Your objective: Transcribe the material in full, exactly as written.
-- start of Records provided --
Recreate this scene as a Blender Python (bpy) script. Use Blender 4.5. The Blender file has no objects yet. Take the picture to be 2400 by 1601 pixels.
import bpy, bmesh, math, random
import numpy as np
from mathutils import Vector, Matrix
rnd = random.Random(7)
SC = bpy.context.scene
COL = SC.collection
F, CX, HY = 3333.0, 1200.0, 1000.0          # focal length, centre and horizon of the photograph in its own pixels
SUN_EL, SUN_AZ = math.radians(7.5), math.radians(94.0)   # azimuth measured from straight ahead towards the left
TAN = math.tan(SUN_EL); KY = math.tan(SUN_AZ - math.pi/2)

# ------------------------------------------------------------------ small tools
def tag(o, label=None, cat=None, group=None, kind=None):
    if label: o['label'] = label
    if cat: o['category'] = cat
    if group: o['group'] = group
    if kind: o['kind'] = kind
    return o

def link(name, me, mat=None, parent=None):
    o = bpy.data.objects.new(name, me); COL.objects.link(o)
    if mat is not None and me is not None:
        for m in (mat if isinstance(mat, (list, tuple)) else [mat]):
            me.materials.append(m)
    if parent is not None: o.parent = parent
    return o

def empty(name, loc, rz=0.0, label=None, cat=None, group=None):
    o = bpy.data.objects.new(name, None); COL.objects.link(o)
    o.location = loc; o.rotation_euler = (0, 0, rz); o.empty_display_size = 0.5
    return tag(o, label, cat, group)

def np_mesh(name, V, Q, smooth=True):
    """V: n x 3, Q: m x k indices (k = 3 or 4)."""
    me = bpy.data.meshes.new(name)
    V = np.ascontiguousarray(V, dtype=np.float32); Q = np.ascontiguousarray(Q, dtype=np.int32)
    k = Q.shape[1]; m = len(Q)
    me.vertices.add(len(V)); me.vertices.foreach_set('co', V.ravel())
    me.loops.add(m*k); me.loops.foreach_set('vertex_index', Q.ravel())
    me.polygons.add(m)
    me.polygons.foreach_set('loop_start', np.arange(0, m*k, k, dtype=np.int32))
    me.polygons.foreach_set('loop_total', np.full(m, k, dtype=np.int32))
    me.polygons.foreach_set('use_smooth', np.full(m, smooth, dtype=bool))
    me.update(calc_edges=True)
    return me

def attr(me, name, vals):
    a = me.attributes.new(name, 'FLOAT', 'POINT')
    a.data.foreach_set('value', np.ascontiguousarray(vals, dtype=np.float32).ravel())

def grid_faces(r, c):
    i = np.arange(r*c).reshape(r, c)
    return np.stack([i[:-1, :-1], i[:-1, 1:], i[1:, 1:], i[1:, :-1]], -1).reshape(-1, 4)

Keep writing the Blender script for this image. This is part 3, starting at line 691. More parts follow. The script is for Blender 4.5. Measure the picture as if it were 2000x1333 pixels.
-- end of Records provided --
Solution:
Recreate this scene as a Blender Python (bpy) script. Use Blender 4.5. The Blender file has no objects yet. Take the picture to be 2400 by 1601 pixels.
import bpy, bmesh, math, random
import numpy as np
from mathutils import Vector, Matrix
rnd = random.Random(7)
SC = bpy.context.scene
COL = SC.collection
F, CX, HY = 3333.0, 1200.0, 1000.0          # focal length, centre and horizon of the photograph in its own pixels
SUN_EL, SUN_AZ = math.radians(7.5), math.radians(94.0)   # azimuth measured from straight ahead towards the left
TAN = math.tan(SUN_EL); KY = math.tan(SUN_AZ - math.pi/2)

# ------------------------------------------------------------------ small tools
def tag(o, label=None, cat=None, group=None, kind=None):
    if label: o['label'] = label
    if cat: o['category'] = cat
    if group: o['group'] = group
    if kind: o['kind'] = kind
    return o

def link(name, me, mat=None, parent=None):
    o = bpy.data.objects.new(name, me); COL.objects.link(o)
    if mat is not None and me is not None:
        for m in (mat if isinstance(mat, (list, tuple)) else [mat]):
            me.materials.append(m)
    if parent is not None: o.parent = parent
    return o

def empty(name, loc, rz=0.0, label=None, cat=None, group=None):
    o = bpy.data.objects.new(name, None); COL.objects.link(o)
    o.location = loc; o.rotation_euler = (0, 0, rz); o.empty_display_size = 0.5
    return tag(o, label, cat, group)

def np_mesh(name, V, Q, smooth=True):
    """V: n x 3, Q: m x k indices (k = 3 or 4)."""
    me = bpy.data.meshes.new(name)
    V = np.ascontiguousarray(V, dtype=np.float32); Q = np.ascontiguousarray(Q, dtype=np.int32)
    k = Q.shape[1]; m = len(Q)
    me.vertices.add(len(V)); me.vertices.foreach_set('co', V.ravel())
    me.loops.add(m*k); me.loops.foreach_set('vertex_index', Q.ravel())
    me.polygons.add(m)
    me.polygons.foreach_set('loop_start', np.arange(0, m*k, k, dtype=np.int32))
    me.polygons.foreach_set('loop_total', np.full(m, k, dtype=np.int32))
    me.polygons.foreach_set('use_smooth', np.full(m, smooth, dtype=bool))
    me.update(calc_edges=True)
    return me

def attr(me, name, vals):
    a = me.attributes.new(name, 'FLOAT', 'POINT')
    a.data.foreach_set('value', np.ascontiguousarray(vals, dtype=np.float32).ravel())

def grid_faces(r, c):
    i = np.arange(r*c).reshape(r, c)
    return np.stack([i[:-1, :-1], i[:-1, 1:], i[1:, 1:], i[1:, :-1]], -1).reshape(-1, 4)

Keep writing the Blender script for this image. This is part 3, starting at line 691. More parts follow. The script is for Blender 4.5. Measure the picture as if it were 2000x1333 pixels.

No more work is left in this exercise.